▶ _TASK_: Separate out the lines that hold "picture".
- - -
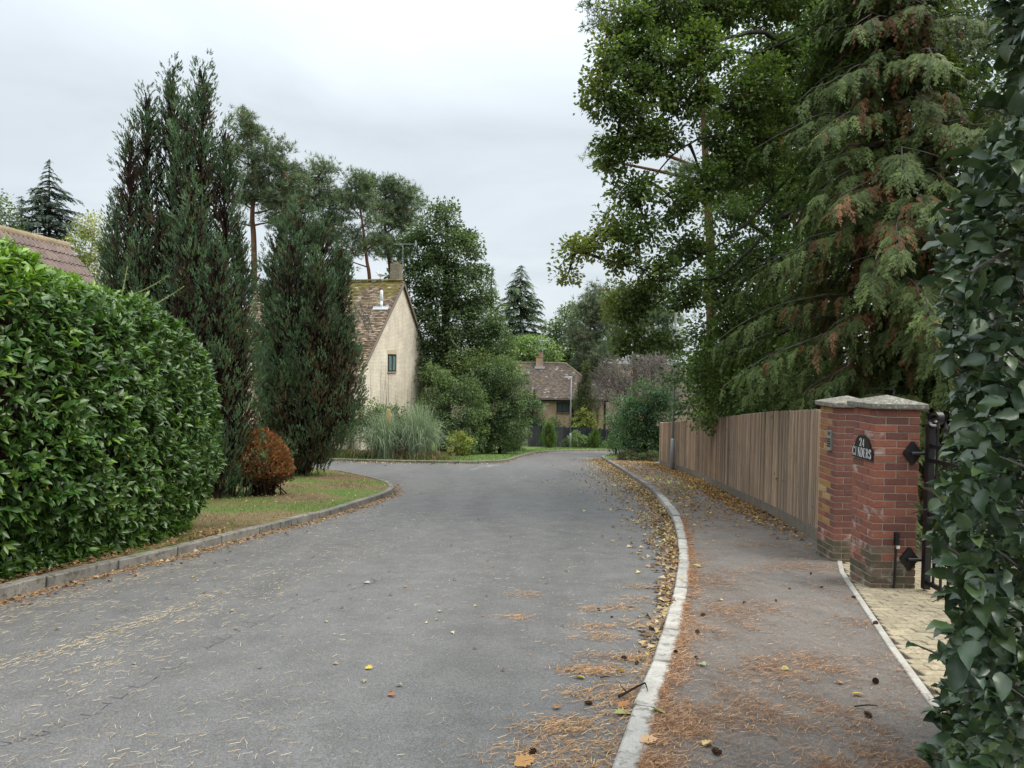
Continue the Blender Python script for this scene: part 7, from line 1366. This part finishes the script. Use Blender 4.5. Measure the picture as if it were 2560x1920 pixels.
for (a, b), s, c, lab in ((lx(795, 1120), .11, GR, 'pale green lobed oak leaf on the footway behind the near kerb'), (lx(950, 273), .12, GR, 'pale yellow green leaf lying beside the white kerb top'), (lx(1050, 1272), .07, (.58, .44, .2), 'cream yellow leaf among needles at the bottom of the footway'), (lx(520, 1085), .11, (.30, .30, .13), 'dull green leaf in the gutter next to the fallen twig'), (lx(600, 1020), .10, BR, 'brown curled leaf in the gutter beside the fallen twig'), (lx(1120, 474), .08, (.6, .47, .25), 'pale leaf alone on the open footway'), (lx(538, 838), .06, (.65, .40, .05), 'bright yellow leaf by a needle patch on the road'), (lx(305, 874), .07, YE, 'long yellow leaf on the road left of the needle patches'), (lx(195, 1056), .06, BR, 'orange brown leaf on the road near the bottom edge'), (lx(1025, 845), .08, (.36, .40, .27), 'grey green leaf on the middle of the footway'), (lx(1485, 862), .05, (.62, .55, .2), 'small pale yellow leaf right of the footway middle'), (lx(1770, 945), .06, (.42, .22, .1), 'tan leaf close to the holly hedge on the footway'), (lx(1900, 1010), .07, (.6, .38, .1), 'yellow brown leaf near the foot of the holly hedge'), (lx(760, 1265), .10, (.55, .35, .2), 'pinkish tan leaf on the needle strip at the bottom of the picture'), (lx(80, 1335), .12, (.42, .24, .1), 'big brown leaf with a needle tuft at the bottom of the road'), (lx(910, 355), .06, (.5, .42, .13), 'small yellow leaf on the needle strip by the kerb'), ((931, 1675), .06, (.66, .48, .07), 'yellow leaf lying alone in the middle of the road'), ((984, 1744), .06, (.4, .18, .09), 'red brown leaf alone in the middle of the road'), ((925, 1460), .08, (.48, .43, .36), 'pale pinkish leaf lying on the road beside the crack'), ((1099, 1532), .05, (.5, .46, .4), 'small whitish leaf in the centre of the road'), ((1132, 1365), .05, (.35, .2, .1), 'small brown leaf on the road before the side turning')): one('fallen_leaf', lab, 'leaf', a, b, s, c, GRP)
M_CONE = plain('pine_cone_brown', (.075, .042, .028), .9, 0, .1, .4, 60)
def cone(px, py, s, lab):
    s *= .72
    c = ground_at(px / K, py / K); z = float(surf(np.array([c[0]]), np.array([c[1]]))[0]); th = rng.random() * 6.28; ax_ = np.array([math.cos(th), math.sin(th), .05]); e1 = unit(np.cross(ax_, [0, 0, 1.])); e2 = np.cross(ax_, e1); mb = MB(); mb.tube([-ax_ * s, -ax_ * s * .5, ax_ * s * .2, ax_ * s], np.array([.25, .45, .42, .1]) * s, 7)
    for r in range(6):
        f = r / 5.0; rad = s * (.62 - .4 * abs(f - .35))
        for j in range(7):
            a = j * .898 + r * .45; d = e1 * math.cos(a) + e2 * math.sin(a); p = ax_ * s * (-.85 + 1.6 * f) + d * rad * .6; tp = p + d * rad * .75 + ax_ * s * .28; sd2 = np.cross(d, ax_) * s * .16; mb.add([p - sd2, p + sd2, tp + sd2 * .8, tp - sd2 * .8, tp + ax_ * s * .05 - d * s * .1], [np.array([[0, 1, 2, 3]]), np.array([[3, 2, 4]])])
    o = mb.build('pine_cone', M_CONE); o.location = (c[0], c[1], z + s * .62); tag(o, lab, 'pine cone', 'pine cones lying on the ground')
for a, b, s, lab in ((980, 655, .032, 'dark open pine cone on the footway above the small yellow leaves'), (1010, 555, .028, 'brown pine cone pair end near the needle strip on the footway'), (860, 770, .03, 'pine cone on the needle strip behind the kerb'), (973, 797, .022, 'small dark cone on the footway beside the needle strip'), (575, 772, .03, 'pine cone on the road by the swept needles'), (380, 1022, .03, 'single pine cone on the bare road near the bottom'), (645, 798, .024, 'dark cone on the road close to the kerb'), (725, 608, .03, 'pine cone resting in the gutter'), (1965, 935, .034, 'open brown cone near the holly hedge on the footway'), (1925, 1125, .03, 'pine cone low on the footway beside the hedge'), (1238, 482, .022, 'small cone left of centre on the open footway'), (1415, 470, .018, 'tiny cone in the middle of the open footway'), (1668, 395, .022, 'small cone toward the driveway edging on the footway'), (1608, 318, .022, 'small cone on the footway short of the brick pillar'), (1965, 605, .035, 'cone lying on the driveway edging strip'), (1845, 455, .028, 'dark cone beside the driveway edging strip'), (70, 1300, .034, 'dark cone on a needle tuft at the bottom of the road'), (435, 500, .024, 'cone in a needle tuft on the road'), (508, 540, .016, 'tiny dark cone alone on the road'), (1085, 1335, .032, 'cone among the needles at the bottom of the footway'), (1490, 402, .016, 'tiny cone near the far half of the footway')): cone(*lx(a, b), s, lab)
tw = thing('fallen_twig', 'dark forked twig lying across the gutter onto the near kerb', 'twig', gbase(ground_at(*(np.array(lx(620, 990)) / K))) + [0, 0, .03])
q = [ground_at(*(np.array(lx(*p)) / K)) for p in ((545, 1005), (590, 992), (640, 975), (690, 962))]; q = [p + [0, 0, .03 + .012 * i] for i, p in enumerate(q)]; mb = MB(); mb.tube(catmull(np.array(q), 5), np.linspace(.009, .005, 16), 6); q2 = ground_at(*(np.array(lx(706, 995)) / K)) + [0, 0, .05]; mb.tube([q[3], (q[3] + q2) / 2 + [0, 0, .006], q2], [.005, .004, .002], 5); mb.tube([q[1], q[1] + [-.03, .06, .015]], [.005, .002], 5); part(mb, 'stem', M_DARKTWIG, tw)
for a, b, L, th, lab in ((1910, 1075, .14, .1, 'thin dark stick on the footway beside the holly hedge'), (470, 880, .06, .2, 'short dark stick on the road left of the kerb')):
    c = ground_at(*(np.array(lx(a, b)) / K)); z = float(surf(np.array([c[0]]), np.array([c[1]]))[0]); mb = MB(); d = np.array([math.cos(th), math.sin(th), 0]); mb.tube([-d * L / 2, d * L * .1 + [0, .004, .004], d * L / 2], [.004, .004, .002], 5); o = mb.build('stick', M_DARKTWIG); o.location = (c[0], c[1], z + .012); tag(o, lab, 'stick')
# sprigs of green on the leafy footway
for i, (px, py) in enumerate(((1375, 1135), (1458, 1161), (1510, 1160), (1640, 1208), (1560, 1175), (1753, 1213), (1855, 1183))):
    lab = ['ragged weed with yellow tips on the leafy footway near the kerb', 'low green weed beside the ragged yellow tipped one', 'pale green weed on the middle of the leafy footway', 'flat yellow green sprig on the footway before the fence', 'dark green sprig lying on the leafy footway', 'bright yellow clump of leaves at the foot of the timber fence', 'small dark sprig on leaves below the fence boards'][i]
    px, py = [(1632, 1211), (1650, 1205), (1675, 1222), (1730, 1232), (1693, 1241), (1752, 1212), (1640, 1174)][i]
    c = ground_at(px / K, py / K); b = np.array([c[0], c[1], float(surf(np.array([c[0]]), np.array([c[1]]))[0])]); t = thing('weed', lab, 'plant', b, 'weeds on the leafy footway'); n = 26; p = b + np.stack([rng.normal(0, .16, n), rng.normal(0, .10, n), rng.uniform(.01, .07, n)], 1); mb = MB(); mb.add(*scatter(T_LEAF, F_LEAF, p, frames(unit(rng.normal(size=(n, 3)) + [0, 0, .4]), unit(rng.normal(size=(n, 3)) * .4 + [0, 0, 1])), np.tile([.03, .055, .03], (n, 1)), pick([[(.42, .38, .08), (.2, .26, .08)], [(.10, .2, .05)], [(.3, .36, .13)], [(.45, .4, .08)], [(.06, .15, .04)], [(.55, .45, .06)], [(.05, .06, .04)]][i], n) * np.exp(rng.normal(0, .2, (n, 1))))); part(mb, 'leaves', M_LEAF, t)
- - -
▶ _FULL SOLUTION_:
Continue the Blender Python script for this scene: part 7, from line 1366. This part finishes the script. Use Blender 4.5. Measure the picture as if it were 2560x1920 pixels.
for (a, b), s, c, lab in ((lx(795, 1120), .11, GR, 'pale green lobed oak leaf on the footway behind the near kerb'), (lx(950, 273), .12, GR, 'pale yellow green leaf lying beside the white kerb top'), (lx(1050, 1272), .07, (.58, .44, .2), 'cream yellow leaf among needles at the bottom of the footway'), (lx(520, 1085), .11, (.30, .30, .13), 'dull green leaf in the gutter next to the fallen twig'), (lx(600, 1020), .10, BR, 'brown curled leaf in the gutter beside the fallen twig'), (lx(1120, 474), .08, (.6, .47, .25), 'pale leaf alone on the open footway'), (lx(538, 838), .06, (.65, .40, .05), 'bright yellow leaf by a needle patch on the road'), (lx(305, 874), .07, YE, 'long yellow leaf on the road left of the needle patches'), (lx(195, 1056), .06, BR, 'orange brown leaf on the road near the bottom edge'), (lx(1025, 845), .08, (.36, .40, .27), 'grey green leaf on the middle of the footway'), (lx(1485, 862), .05, (.62, .55, .2), 'small pale yellow leaf right of the footway middle'), (lx(1770, 945), .06, (.42, .22, .1), 'tan leaf close to the holly hedge on the footway'), (lx(1900, 1010), .07, (.6, .38, .1), 'yellow brown leaf near the foot of the holly hedge'), (lx(760, 1265), .10, (.55, .35, .2), 'pinkish tan leaf on the needle strip at the bottom of the picture'), (lx(80, 1335), .12, (.42, .24, .1), 'big brown leaf with a needle tuft at the bottom of the road'), (lx(910, 355), .06, (.5, .42, .13), 'small yellow leaf on the needle strip by the kerb'), ((931, 1675), .06, (.66, .48, .07), 'yellow leaf lying alone in the middle of the road'), ((984, 1744), .06, (.4, .18, .09), 'red brown leaf alone in the middle of the road'), ((925, 1460), .08, (.48, .43, .36), 'pale pinkish leaf lying on the road beside the crack'), ((1099, 1532), .05, (.5, .46, .4), 'small whitish leaf in the centre of the road'), ((1132, 1365), .05, (.35, .2, .1), 'small brown leaf on the road before the side turning')): one('fallen_leaf', lab, 'leaf', a, b, s, c, GRP)